Back to the subject. What was cause of the electrocution due to a circuit failure, a circuit design flaw causing the non-isolation from the line voltage input, or a matter of the wet girl getting that lethal 7 milliamps current from a charger that was putting out more than 1 amp?
There is another matter. It was said that the cell phone charger was connected to an extension cord in the bathroom. That extension cords could have been plugged into an outlet without a ground fault interrupter. It could have been been plugged in with the polarity of the input voltage reversed, causing a hot ground plane. She was hit with sufficient current to burn her hand from the accident. This should be a warning not to charge a cell phone in a wet area.
That’s incredible and so sad
Poor thing
I was in an old tile bathroom tub in gunnison colorado last summer and used my apple 6+ which was on a USB charge line while I was chest deep in tub
It tingled in my hand a bit but that was all
Again so sad.
“I remodeled my bathroom and put in a new outlet. There was no place to ground it so I ran a wire through the wall to a pipe going down into the ground, It hasnt sizzled yet! My friend advised me; He is an electrical engineer but he also smokes a lot of pot, so Im sorta dubious”

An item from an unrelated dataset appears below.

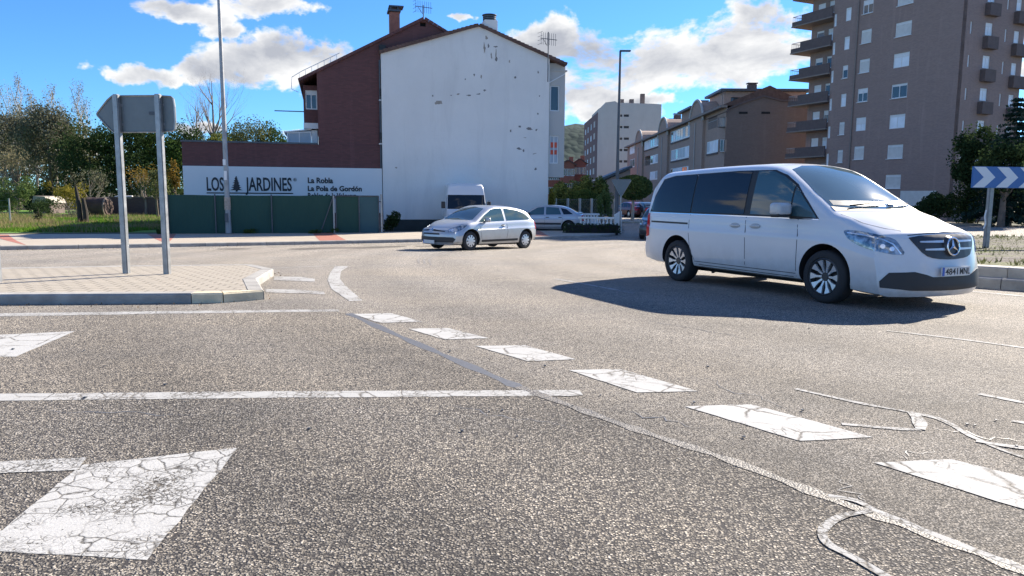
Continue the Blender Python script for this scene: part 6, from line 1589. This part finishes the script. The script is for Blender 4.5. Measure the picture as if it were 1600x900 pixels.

Ground rod would work, to provide a little safety as long as breaker box also has a ground rod, could also help with major overloads or shorts, possibly prevent fires.
A GFCI would protect PEOPLE. The GFCI breaker feeding the bath, or a GFCI outlet (wall receptacle has a little GFCI breaker in it) would be much preferable.
You are correct that peak to peak voltage would be 120v x 1.414 (170 V) to correct from RMS voltage. I agree that there would have to be some kind of fault in the charger to let line voltage get to the cell phone, but that should have fried the phone battery and probably the phone the first time it was plugged in.
I allowed that skin resistance is markedly lower when wet, but 5 V should not be enough to be fatal, a 9 V transistor battery won’t kill you if you handle it in water. You can stick it on your tongue, to see if it’s dead (if you are in a hurry, don’t have a VOM, and don’t mind a little tingle).
I just think that situation with the poor teenager is very suspicious. At the least, if it is an equipment problem, it needs to be solved, and chargers recalled, before some one else is killed.
Just an update.
It’s now been concluded that the charger was plugged in to a frayed extension cord. Apparently she grabbed/touched the 110v cord at the frayed area. The outlet was not GFCI.